To była dla niego trudna sytuacja. Miał przecież za sobą świetną wiosnę, w której przyczynił się walnie do wywalczenia przez Rozwój utrzymania w drugiej lidze i zwycięstwa w klasyfikacji Pro Junior System. Nagle musiał jednak wziąć rozbrat z boiskiem.

Stwierdziłem, że może tak musiało się stać, abym poukładał sobie pewne kwestie w głowie; bym jeszcze bardziej dojrzał do piłki i zrozumiał, że takie rzeczy w życiu się zdarzają. Pogodziłem się z tym. Pomagało mi otoczenie, przyjaciele, rodzina. Jakoś przez to przeszedłem. Chodziłem na studia – zacząłem zarządzanie na AWF – poznałem tam nowych znajomych, pracowałem na siłowni, przyjeżdżałem do chłopaków na treningi. Nie było źle – opowiada Bartek.

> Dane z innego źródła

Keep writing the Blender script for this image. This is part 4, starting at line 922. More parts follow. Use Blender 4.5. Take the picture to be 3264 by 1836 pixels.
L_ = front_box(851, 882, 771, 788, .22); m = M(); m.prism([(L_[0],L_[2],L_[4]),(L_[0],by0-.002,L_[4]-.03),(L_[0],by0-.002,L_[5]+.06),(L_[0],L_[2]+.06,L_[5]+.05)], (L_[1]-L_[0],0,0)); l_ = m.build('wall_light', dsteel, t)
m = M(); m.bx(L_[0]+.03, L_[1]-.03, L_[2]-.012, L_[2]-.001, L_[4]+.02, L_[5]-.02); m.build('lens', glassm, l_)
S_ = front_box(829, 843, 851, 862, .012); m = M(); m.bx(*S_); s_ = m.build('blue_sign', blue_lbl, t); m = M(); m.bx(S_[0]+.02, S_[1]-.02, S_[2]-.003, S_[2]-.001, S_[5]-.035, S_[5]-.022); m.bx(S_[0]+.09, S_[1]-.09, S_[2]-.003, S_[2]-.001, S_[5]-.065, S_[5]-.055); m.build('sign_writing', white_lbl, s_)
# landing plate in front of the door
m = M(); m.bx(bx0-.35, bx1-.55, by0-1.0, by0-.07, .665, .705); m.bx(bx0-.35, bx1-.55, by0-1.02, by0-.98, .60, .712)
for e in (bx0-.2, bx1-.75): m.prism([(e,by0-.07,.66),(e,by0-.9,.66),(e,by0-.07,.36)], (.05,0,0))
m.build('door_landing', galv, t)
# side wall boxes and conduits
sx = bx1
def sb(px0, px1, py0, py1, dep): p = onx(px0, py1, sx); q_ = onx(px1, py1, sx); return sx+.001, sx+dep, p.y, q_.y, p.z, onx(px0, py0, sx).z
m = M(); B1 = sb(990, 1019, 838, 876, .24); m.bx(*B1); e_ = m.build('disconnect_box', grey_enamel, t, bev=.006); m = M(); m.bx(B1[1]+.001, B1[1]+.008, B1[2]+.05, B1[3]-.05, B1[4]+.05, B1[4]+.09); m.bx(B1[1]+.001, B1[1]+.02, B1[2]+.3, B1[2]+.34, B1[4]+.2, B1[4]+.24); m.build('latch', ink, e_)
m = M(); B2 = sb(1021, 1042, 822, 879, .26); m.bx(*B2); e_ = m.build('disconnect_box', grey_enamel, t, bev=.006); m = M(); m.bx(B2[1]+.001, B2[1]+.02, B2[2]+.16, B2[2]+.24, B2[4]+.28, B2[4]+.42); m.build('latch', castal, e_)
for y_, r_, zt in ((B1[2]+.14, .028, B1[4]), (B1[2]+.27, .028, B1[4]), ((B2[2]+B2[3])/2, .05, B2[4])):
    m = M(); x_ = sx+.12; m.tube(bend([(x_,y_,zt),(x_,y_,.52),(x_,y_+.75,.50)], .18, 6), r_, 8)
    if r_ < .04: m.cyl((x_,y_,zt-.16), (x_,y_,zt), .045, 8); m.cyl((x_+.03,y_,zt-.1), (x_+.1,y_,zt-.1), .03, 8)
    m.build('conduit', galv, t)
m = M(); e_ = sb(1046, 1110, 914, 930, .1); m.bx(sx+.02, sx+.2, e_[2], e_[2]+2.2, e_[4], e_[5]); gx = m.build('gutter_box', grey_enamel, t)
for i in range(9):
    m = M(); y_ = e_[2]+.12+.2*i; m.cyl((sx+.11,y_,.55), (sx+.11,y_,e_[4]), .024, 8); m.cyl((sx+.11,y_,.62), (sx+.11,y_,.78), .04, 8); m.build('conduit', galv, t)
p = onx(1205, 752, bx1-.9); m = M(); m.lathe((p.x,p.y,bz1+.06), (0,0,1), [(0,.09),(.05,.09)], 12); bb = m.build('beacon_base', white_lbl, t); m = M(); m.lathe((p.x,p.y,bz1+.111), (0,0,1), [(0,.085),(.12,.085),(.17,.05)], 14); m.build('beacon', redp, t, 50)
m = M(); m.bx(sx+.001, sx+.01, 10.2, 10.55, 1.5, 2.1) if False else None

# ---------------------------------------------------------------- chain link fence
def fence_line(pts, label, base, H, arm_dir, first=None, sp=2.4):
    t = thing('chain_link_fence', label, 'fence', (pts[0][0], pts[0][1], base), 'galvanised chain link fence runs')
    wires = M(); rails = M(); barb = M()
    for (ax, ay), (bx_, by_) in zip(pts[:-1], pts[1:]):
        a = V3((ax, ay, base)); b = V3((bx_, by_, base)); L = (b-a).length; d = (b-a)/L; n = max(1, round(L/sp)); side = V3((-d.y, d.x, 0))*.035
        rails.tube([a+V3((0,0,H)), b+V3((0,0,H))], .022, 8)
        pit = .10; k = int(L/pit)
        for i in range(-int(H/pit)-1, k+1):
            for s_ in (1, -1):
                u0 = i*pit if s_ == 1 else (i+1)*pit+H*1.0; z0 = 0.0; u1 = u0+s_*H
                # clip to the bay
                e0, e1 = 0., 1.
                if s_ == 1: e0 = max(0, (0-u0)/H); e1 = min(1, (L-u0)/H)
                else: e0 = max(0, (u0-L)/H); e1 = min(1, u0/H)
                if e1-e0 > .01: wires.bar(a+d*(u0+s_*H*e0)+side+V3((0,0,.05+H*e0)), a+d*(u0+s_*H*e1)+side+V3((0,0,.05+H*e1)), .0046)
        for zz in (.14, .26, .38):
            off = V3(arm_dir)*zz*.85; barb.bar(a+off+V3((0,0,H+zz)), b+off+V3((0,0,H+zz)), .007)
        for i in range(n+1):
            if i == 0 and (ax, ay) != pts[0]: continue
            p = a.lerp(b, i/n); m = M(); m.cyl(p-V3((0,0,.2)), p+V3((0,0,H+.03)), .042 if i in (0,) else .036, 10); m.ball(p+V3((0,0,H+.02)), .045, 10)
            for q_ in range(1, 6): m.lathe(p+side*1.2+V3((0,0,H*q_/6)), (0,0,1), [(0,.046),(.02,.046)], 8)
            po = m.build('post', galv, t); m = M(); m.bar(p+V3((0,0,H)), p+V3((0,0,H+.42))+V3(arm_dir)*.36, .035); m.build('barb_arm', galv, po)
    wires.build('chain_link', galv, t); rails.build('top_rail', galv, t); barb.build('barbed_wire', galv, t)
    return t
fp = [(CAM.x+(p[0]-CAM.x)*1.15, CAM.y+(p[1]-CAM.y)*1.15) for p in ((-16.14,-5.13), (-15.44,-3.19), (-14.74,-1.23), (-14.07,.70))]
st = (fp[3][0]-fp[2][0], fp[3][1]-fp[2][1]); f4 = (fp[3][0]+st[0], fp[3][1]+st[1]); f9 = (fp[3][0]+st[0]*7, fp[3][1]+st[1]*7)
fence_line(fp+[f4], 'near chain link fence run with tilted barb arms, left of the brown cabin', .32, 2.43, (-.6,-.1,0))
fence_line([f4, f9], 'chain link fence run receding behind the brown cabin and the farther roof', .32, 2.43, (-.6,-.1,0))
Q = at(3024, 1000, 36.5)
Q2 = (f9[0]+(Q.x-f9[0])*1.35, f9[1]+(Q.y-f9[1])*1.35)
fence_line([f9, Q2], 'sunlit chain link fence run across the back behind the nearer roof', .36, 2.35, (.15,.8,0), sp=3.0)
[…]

Siłą rzeczy, w takich chwilach w głowie musi rodzić się pytanie: „Co, jeśli nie piłka…?”.
– Też o tym myślałem. Widziałbym siebie w roli trenera przygotowania motorycznego, trenera personalnego. Chcę iść w taką sportową stronę, w tym kierunku w siebie inwestować, by otworzyć coś własnego. Czytam książki o takiej tematyce, ale żadnych kursów jeszcze nie robiłem. Miałem nawet zamiar zacząć, lecz trudno to było pogodzić z treningami, a priorytetem oczywiście nadal jest piłka – podkreśla.

Gdy był wyłączony z gry, miał godnych zastępców w osobach swoich imienników. – Poziom na pewno nie spadł. „Solin” i „Nojgi” bronili na bardzo dobrym poziomie – zaznacza Golik, który chce pomóc drużynie w zakończeniu sezonu nad strefą spadkową.

Nie martwię się o utrzymanie, choć to trudne pytanie. Wiadomo, że każdy zastanawia się, co będzie, jeśli spadniemy. Ja takie myśli odrzucam. Zostało nam dziewięć meczów. Wszyscy w szatni wierzą w tę drużynę i zrealizowanie celu. Rok temu byłem w stu procentach przekonany, że się uda. Teraz jest tak samo. Damy z siebie wszystko, żeby utrzymać Rozwój w drugiej lidze – mocno akcentuje Bartosz Golik.